Alice Vansittart Comyns Carr, née Strettell (1850–1927), was a British costume designer whose work is associated with the Aesthetic dress movement.
Comyns Carr (referred to as "Carr" below) was the daughter of Laura Vansittart Neale and the Reverend Alfred Baker Strettell, the British consular chaplain in Genoa, Italy, and subsequently the rector of St. Martin’s Church in Canterbury. Her sister, Alma Strettell, became a writer and translator.
In 1873, she married J. Comyns Carr, a drama and art critic, author, playwright and director of the Grosvenor Gallery. They had three children: Philip, Dorothy, and Arthur, who became a Member of Parliament.

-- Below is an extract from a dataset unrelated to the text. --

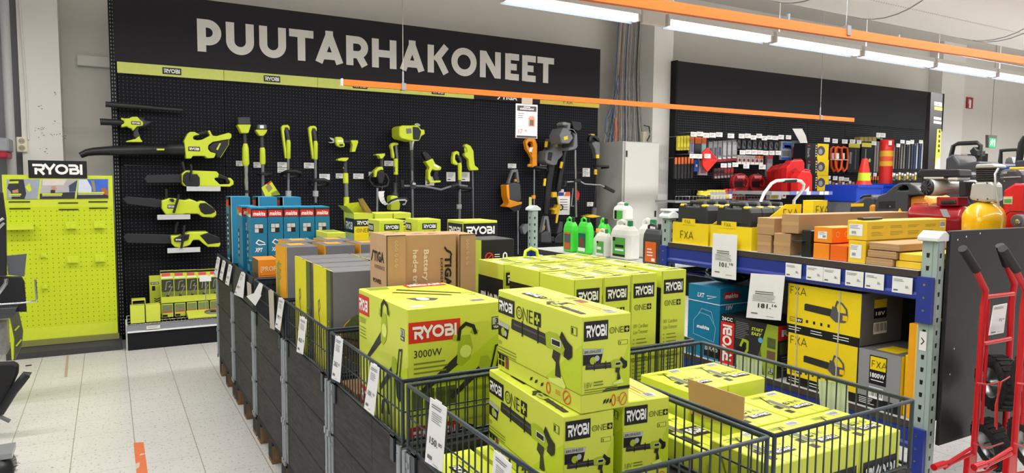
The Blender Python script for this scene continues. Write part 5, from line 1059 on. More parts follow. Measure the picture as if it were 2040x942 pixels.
# right row, first bin: low lime cartons
def low_box(w, d, h, big=True):
    mb, (L, Fr, T) = carton(w, d, h, LIME); g = fr((w, d, h), (-1, 0, 0), (0, -1, 0))
    ryobi(mb, g, w*.1, d*.66, w*.46, ht=d*.13); oneplus(mb, g, w*.12, d*.5, w*.1); barcode(mb, g, w*.12, d*.06, w*.25, d*.12); mb.rect(g, w*.55, d*.3, w*.66, d*.72, GINK, .0008); mb.rect(g, w*.7, d*.55, w*.82, d*.68, INK); mb.rect(g, w*.7, d*.75, w*.82, d*.88, INK); mb.lines(g, w*.5, d*.2, w*.4, 3, d*.03, OLIVE)
    mb.stroke(g, [(w*.6, d*.15), (w*.75, d*.45), (w*.72, d*.6)], .004, INK)
    for x in (.333, .667): mb.rect(T, w*x-.0008, 0, w*x+.0008, d, OLIVE, .0006)
    ryobi(mb, Fr, w*.07, h*.5, w*.86, ht=h*.3, l=.001); oneplus(mb, Fr, w*.12, h*.3, w*.19)
    gl = fr((0, 0, h), (0, 1, 0), (0, 0, -1)); mb.rect(L, d*.0, 0, d, h*.38, INK, .0006); ryobi(mb, L, d*.1, h*.05, d*.85, ht=h*.3, l=.001); ryobi(mb, gl, d*.1, h*.3, d*.4, ht=h*.14); mb.stroke(L, [(d*.2, h*.9), (d*.3, h*.75), (d*.25, h*.6), (d*.4, h*.62)], .006, OLIVE)
    return mb
lb_ = put(low_box(.17, .198, .297), 'low_trimmer_carton', 'lime carton in the first right bin at its near right corner, logo under the rail', 'box', (1.64, 1.06, .552), 0, 'lime cartons in the first right bin')
for x, y, z, lb in ((1.466, 1.06, .552, 'front row middle'), (1.312, 1.06, .552, 'front row left'), (1.635, 1.268, .552, 'second row right, beyond the front corner one'), (1.455, 1.268, .552, 'second row middle, beside the raised cardboard flap')):
    if x == 1.312:
        put(low_box(.15, .198, .297), 'low_trimmer_carton', 'lime carton in the first right bin, front row left, against the basket wires', 'box', (x, y, z), 0, 'lime cartons in the first right bin')
    else: dup(lb_, (x, y, z), 0, 'lime carton in the first right bin, '+lb)
lh = put(low_box(.162, .22, .33), 'low_trimmer_carton', 'taller lime carton in the first right bin, far right corner', 'box', (1.64, 1.5, .552), 0, 'lime cartons in the first right bin')
dup(lh, (1.474, 1.5, .552), 0, 'taller lime carton in the first right bin, left of the far right corner one')
put(low_box(.14, .49, .255), 'low_trimmer_carton', 'long lime carton in the first right bin, its side logo upside down behind the wires', 'box', (1.31, 1.268, .552), 0, 'lime cartons in the first right bin')
P = [onX(1372, 754, 1.452), onX(1484, 791, 1.452), onX(1481, 856, 1.452), onX(1376, 822, 1.452)]; P[2].z = max(P[2].z, .81)
mb = MB(); B = [p+V((-.004, 0, 0)) for p in P]; mb.add(P+B, [(0, 1, 2, 3), (7, 6, 5, 4), (0, 4, 5, 1), (1, 5, 6, 2), (2, 6, 7, 3), (3, 7, 4, 0)], BROWN)
tag(mb.build('cardboard_flap'), 'bare brown cardboard sheet standing up among the lime cartons', 'cardboard')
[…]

As a costume designer, Carr was associated with the Aesthetic dress movement and its championship of looser, more flowing garments with theatrical touches such as lace and embroidery. It was rumored that she was the inspiration behind the comic figure of "Mrs Cimabue Brown" that the cartoonist George du Maurier invented to mock the Aestheticists in some of his drawings for Punch magazine.
For two decades, Carr was actor Ellen Terry's chief costume designer, succeeding Patience Harris. Carr began consulting with Terry and Harris in 1882, but the two designers' tastes didn't align well, and Harris resigned in 1887 following disagreements over costumes for the plays Henry VIII and The Amber Heart. The latter became the first production on which Carr had primary responsibility for Terry's costumes, though her influence is clear in designs as early as the 1885 production of Faust. Carr and Terry continued working together until 1902, when Terry left the Lyceum Theatre.
One of Carr's best-known works is a costume that used beetle wings to create an iridescent effect. The dress was worn by Terry as Lady Macbeth in the Shakespeare play Macbeth. It was designed by Carr and crocheted by dressmaker Ada Nettleship to simulate a soft chain mail with also something of an effect of serpent scales. Nettleship had used beetle wings in some of her earlier designs, and this dress employed over 1,000 beetle wings. The restored costume is now on display in Terry's home, Smallhythe Place, near Tenterden in Kent. The American artist John Singer Sargent painted Terry in the dress in 1889. Sargent was a friend of Carr's and painted her portrait around the same time.